Directions
Report every line below that holds the word "wide".

Recorded data
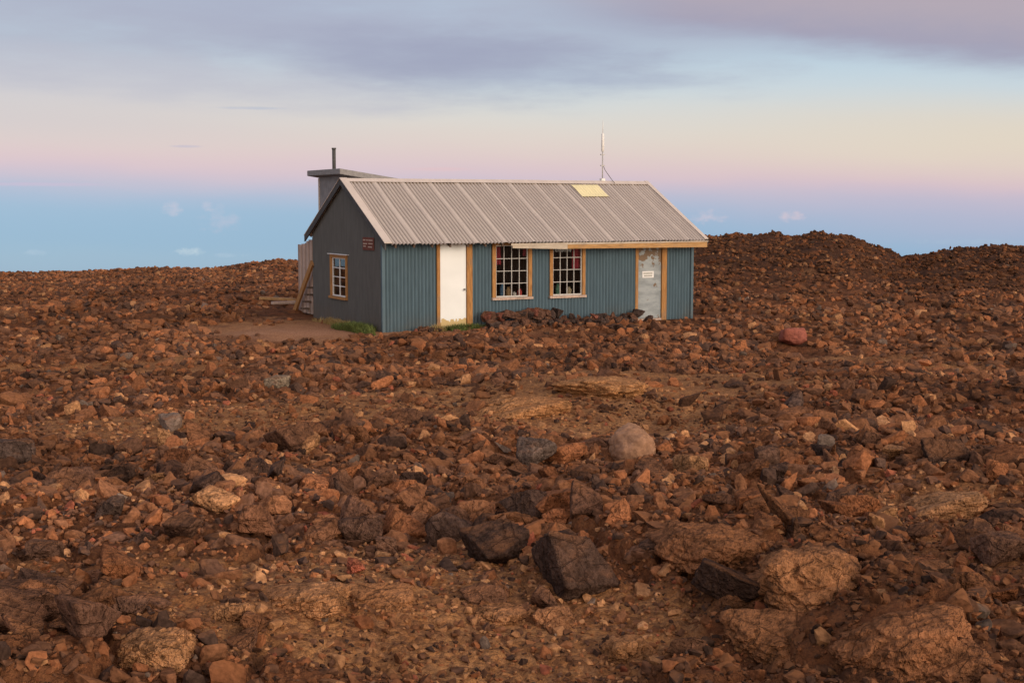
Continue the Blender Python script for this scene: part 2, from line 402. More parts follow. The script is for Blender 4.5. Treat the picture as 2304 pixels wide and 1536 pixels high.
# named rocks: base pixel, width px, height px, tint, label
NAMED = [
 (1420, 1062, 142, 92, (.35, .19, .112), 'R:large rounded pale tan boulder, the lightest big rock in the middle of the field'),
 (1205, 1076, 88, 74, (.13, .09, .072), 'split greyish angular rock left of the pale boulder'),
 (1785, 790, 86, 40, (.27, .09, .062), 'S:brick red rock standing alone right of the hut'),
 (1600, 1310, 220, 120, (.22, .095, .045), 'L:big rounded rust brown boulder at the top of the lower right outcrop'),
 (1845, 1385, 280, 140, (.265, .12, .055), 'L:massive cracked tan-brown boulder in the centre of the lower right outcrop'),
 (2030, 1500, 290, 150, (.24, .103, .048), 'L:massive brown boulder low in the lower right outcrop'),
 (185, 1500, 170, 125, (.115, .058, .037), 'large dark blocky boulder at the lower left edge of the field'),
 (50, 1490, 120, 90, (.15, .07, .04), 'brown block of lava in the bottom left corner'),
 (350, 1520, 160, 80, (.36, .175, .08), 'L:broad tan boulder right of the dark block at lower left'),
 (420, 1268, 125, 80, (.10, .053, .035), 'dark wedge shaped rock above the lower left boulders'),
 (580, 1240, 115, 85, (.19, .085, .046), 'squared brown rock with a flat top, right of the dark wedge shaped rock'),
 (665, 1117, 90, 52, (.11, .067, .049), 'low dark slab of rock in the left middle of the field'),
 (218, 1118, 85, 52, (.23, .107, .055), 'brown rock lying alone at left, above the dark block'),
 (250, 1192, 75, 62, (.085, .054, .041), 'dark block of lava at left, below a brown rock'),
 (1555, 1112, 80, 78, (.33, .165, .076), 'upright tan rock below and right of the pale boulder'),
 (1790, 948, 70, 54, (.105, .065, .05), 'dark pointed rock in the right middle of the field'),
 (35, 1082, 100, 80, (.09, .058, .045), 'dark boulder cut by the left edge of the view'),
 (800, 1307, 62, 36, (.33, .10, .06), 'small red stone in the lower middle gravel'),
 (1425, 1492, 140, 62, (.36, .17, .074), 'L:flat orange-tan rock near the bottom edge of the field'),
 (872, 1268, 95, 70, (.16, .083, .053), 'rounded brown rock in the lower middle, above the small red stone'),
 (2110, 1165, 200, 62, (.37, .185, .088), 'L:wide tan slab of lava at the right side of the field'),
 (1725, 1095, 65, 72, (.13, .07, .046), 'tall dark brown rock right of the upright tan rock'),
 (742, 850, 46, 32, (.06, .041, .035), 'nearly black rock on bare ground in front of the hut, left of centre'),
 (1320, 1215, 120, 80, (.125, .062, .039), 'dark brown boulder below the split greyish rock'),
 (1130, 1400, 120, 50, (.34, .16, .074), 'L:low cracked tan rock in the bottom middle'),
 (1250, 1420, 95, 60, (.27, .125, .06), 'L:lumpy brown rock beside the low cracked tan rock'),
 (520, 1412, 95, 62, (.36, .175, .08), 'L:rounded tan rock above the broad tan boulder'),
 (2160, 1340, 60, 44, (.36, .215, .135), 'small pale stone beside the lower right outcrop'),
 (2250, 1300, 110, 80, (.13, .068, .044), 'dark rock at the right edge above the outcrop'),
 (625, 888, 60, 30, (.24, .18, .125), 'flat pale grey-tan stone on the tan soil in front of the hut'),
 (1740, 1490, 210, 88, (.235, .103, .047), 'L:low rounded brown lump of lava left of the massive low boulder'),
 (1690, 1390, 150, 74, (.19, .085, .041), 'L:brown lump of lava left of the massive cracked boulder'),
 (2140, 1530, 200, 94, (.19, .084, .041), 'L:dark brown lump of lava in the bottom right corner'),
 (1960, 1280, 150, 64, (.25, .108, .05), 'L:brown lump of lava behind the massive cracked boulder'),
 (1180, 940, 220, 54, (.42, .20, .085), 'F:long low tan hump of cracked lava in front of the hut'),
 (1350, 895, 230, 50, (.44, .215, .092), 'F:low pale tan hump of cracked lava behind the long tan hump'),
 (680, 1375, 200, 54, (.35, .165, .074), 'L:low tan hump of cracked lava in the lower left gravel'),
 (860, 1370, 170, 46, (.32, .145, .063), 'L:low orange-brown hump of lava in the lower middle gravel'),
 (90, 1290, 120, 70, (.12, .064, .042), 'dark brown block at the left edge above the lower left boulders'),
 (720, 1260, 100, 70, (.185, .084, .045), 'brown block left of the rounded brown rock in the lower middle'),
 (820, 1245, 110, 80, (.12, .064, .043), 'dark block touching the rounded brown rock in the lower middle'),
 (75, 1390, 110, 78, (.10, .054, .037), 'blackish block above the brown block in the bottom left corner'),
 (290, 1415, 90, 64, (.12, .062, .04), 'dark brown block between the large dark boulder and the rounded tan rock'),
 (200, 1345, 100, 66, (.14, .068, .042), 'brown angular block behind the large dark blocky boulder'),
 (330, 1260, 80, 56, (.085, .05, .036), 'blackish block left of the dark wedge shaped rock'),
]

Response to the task
Continue the Blender Python script for this scene: part 2, from line 402. More parts follow. The script is for Blender 4.5. Treat the picture as 2304 pixels wide and 1536 pixels high.
 (2110, 1165, 200, 62, (.37, .185, .088), 'L:wide tan slab of lava at the right side of the field'),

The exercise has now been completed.